Data records:
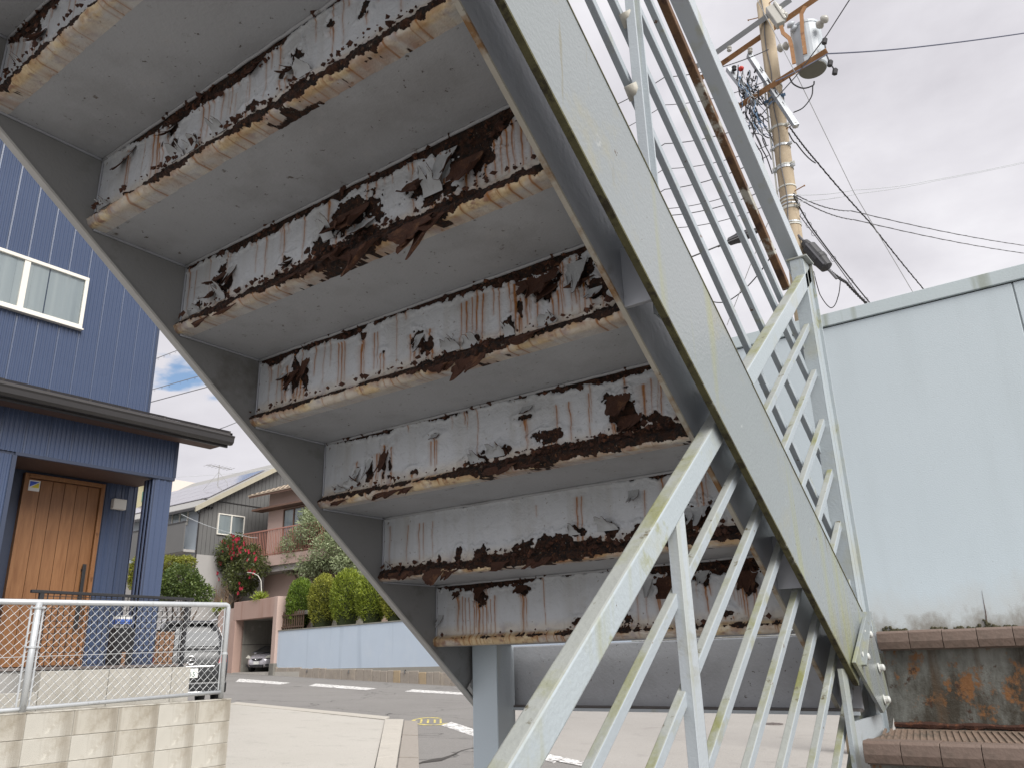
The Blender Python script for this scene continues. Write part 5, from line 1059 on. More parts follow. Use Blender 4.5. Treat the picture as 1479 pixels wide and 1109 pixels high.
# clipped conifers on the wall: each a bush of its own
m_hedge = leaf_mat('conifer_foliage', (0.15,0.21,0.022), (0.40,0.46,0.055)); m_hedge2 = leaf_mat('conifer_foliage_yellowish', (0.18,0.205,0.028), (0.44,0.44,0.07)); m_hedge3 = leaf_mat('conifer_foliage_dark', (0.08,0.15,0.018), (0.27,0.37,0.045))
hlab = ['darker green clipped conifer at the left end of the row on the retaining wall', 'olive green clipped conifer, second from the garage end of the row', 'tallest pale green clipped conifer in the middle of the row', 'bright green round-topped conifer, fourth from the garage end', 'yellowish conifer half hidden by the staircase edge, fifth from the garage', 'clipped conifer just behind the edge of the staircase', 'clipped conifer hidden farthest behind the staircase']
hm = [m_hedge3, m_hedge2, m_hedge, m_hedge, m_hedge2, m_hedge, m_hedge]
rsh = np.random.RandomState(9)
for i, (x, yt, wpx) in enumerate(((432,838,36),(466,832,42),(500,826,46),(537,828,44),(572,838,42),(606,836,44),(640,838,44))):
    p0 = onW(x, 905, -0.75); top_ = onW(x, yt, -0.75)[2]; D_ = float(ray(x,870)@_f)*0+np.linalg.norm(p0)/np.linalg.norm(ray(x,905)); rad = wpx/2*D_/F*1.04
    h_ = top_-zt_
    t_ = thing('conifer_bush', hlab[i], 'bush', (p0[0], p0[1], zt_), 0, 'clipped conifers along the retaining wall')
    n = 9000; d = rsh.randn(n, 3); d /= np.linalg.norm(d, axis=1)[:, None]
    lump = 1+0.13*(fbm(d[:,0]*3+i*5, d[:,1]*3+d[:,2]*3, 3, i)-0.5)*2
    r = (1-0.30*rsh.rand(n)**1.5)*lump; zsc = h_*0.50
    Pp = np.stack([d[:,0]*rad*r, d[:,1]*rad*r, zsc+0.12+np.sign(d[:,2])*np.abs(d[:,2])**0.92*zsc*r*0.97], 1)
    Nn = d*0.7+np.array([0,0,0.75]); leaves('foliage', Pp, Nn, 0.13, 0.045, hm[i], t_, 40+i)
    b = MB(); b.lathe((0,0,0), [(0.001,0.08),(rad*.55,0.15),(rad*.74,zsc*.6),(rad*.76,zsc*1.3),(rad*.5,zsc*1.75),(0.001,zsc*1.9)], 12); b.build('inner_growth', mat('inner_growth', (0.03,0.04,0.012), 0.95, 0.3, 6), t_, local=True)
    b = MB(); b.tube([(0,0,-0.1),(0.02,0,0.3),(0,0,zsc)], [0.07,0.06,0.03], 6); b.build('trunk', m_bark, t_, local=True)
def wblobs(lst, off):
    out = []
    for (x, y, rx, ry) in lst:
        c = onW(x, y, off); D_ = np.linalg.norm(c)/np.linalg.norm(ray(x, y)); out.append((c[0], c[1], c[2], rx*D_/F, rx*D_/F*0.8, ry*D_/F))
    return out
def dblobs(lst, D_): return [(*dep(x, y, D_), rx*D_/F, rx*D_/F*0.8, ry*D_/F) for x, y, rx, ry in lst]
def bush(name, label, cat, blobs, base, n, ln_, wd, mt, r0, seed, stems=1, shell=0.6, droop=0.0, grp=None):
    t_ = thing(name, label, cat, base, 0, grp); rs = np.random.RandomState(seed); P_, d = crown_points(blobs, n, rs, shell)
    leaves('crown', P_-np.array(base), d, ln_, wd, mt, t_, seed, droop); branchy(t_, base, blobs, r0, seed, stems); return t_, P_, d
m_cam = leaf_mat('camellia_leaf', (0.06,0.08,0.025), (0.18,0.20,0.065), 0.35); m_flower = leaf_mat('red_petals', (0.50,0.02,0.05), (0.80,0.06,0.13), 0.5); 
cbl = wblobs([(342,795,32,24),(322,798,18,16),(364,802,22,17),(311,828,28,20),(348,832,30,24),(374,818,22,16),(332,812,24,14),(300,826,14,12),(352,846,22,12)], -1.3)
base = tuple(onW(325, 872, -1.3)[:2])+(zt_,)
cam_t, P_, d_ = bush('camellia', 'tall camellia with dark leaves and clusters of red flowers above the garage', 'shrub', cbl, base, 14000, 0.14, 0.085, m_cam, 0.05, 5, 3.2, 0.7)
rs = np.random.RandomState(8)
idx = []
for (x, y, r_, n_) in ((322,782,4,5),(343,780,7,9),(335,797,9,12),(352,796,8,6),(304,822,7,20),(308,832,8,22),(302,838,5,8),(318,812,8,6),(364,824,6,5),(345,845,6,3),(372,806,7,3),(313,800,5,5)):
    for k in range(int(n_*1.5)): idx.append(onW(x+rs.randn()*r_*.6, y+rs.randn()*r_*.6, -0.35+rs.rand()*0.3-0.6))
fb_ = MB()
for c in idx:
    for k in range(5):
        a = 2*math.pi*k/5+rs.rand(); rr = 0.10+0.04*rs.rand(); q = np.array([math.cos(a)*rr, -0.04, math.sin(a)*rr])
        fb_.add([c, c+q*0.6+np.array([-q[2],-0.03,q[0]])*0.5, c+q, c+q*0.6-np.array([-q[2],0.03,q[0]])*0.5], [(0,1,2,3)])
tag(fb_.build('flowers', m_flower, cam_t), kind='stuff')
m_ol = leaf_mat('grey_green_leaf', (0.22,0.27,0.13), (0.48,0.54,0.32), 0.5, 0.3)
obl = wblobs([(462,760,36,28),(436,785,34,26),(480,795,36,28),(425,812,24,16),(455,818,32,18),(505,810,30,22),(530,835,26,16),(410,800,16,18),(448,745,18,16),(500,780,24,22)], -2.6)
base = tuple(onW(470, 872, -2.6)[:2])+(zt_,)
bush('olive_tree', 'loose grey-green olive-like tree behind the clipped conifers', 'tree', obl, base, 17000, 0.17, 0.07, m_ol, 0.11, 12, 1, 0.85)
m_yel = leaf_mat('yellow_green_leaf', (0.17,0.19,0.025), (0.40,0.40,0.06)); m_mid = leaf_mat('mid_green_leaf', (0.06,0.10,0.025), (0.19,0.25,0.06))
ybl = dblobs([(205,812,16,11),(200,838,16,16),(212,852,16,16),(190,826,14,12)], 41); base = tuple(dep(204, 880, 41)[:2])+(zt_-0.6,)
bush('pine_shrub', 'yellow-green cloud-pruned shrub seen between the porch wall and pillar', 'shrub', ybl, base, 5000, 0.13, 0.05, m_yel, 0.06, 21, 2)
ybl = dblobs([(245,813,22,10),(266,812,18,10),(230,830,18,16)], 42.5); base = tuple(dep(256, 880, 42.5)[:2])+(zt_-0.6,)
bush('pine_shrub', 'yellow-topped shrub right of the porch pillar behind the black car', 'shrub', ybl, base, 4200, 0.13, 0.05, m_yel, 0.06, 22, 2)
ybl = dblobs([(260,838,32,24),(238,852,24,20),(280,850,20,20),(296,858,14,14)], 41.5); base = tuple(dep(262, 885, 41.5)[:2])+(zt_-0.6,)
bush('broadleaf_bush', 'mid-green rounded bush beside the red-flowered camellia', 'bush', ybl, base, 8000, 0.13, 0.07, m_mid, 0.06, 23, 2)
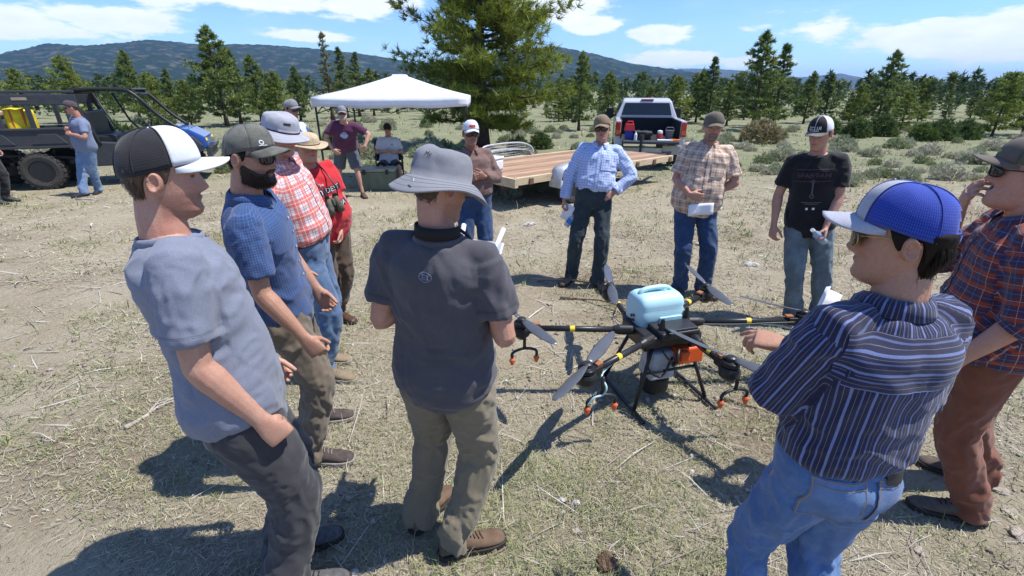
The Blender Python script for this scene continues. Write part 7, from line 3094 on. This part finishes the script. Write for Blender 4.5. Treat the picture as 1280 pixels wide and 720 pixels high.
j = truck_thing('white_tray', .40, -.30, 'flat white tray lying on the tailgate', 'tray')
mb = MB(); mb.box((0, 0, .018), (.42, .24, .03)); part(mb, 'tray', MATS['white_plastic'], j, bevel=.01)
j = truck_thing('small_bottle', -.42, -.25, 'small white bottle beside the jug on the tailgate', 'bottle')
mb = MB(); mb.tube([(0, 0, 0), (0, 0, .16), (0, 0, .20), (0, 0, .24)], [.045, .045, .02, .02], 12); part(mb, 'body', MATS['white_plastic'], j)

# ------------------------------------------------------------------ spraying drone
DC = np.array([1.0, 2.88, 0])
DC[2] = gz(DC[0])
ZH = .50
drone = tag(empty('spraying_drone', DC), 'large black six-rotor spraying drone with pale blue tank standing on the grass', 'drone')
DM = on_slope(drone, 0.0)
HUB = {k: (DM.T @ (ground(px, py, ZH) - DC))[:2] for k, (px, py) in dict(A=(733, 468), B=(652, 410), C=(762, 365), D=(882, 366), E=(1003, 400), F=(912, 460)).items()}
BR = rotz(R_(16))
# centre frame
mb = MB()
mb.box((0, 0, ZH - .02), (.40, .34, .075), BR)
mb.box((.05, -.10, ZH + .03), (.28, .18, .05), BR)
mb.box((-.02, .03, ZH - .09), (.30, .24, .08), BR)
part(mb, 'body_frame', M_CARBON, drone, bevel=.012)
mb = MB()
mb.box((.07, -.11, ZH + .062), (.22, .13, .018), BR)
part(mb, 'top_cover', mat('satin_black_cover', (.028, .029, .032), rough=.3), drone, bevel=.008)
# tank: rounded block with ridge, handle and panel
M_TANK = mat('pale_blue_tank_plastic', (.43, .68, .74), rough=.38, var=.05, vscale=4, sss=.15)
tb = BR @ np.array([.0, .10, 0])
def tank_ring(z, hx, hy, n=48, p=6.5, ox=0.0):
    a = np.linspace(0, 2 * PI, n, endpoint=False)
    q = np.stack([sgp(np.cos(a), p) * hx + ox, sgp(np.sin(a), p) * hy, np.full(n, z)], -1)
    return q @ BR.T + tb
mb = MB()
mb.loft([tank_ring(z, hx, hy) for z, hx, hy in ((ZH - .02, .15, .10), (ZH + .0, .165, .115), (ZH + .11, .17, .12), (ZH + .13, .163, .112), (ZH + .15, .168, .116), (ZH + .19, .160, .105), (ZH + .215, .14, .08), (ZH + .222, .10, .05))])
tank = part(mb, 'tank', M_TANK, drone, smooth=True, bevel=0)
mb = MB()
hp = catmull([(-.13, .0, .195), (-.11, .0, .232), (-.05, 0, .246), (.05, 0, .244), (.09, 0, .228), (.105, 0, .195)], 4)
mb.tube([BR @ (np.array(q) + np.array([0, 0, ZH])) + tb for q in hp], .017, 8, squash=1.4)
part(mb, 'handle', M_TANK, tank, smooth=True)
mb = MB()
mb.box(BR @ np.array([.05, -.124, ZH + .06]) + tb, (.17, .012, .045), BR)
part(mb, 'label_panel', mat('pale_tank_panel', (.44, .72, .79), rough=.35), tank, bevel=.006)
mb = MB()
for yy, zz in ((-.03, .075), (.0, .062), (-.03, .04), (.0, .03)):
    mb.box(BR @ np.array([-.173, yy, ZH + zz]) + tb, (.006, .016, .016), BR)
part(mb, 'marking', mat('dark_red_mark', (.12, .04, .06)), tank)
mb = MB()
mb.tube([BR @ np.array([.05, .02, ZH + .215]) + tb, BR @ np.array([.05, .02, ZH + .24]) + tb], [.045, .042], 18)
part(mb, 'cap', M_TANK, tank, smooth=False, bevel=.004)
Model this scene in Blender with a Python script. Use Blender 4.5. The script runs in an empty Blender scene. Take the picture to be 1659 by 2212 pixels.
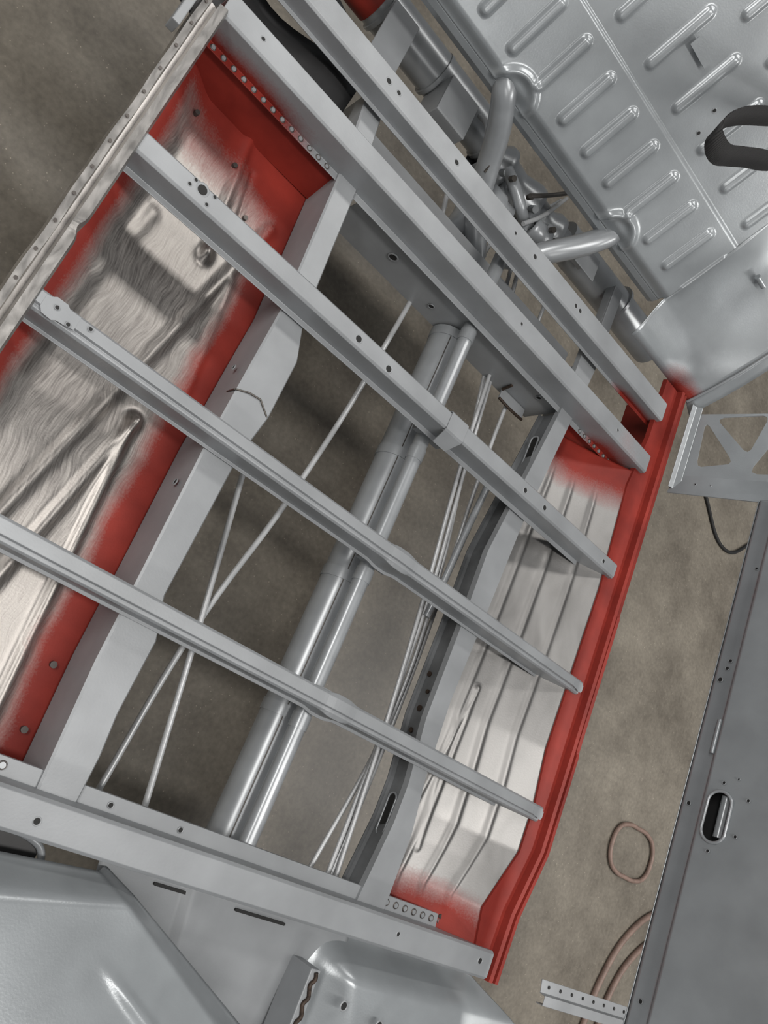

What this task involves: Say how many lines of the data include the string "wide". Nothing other than the number should be given.

Response: 2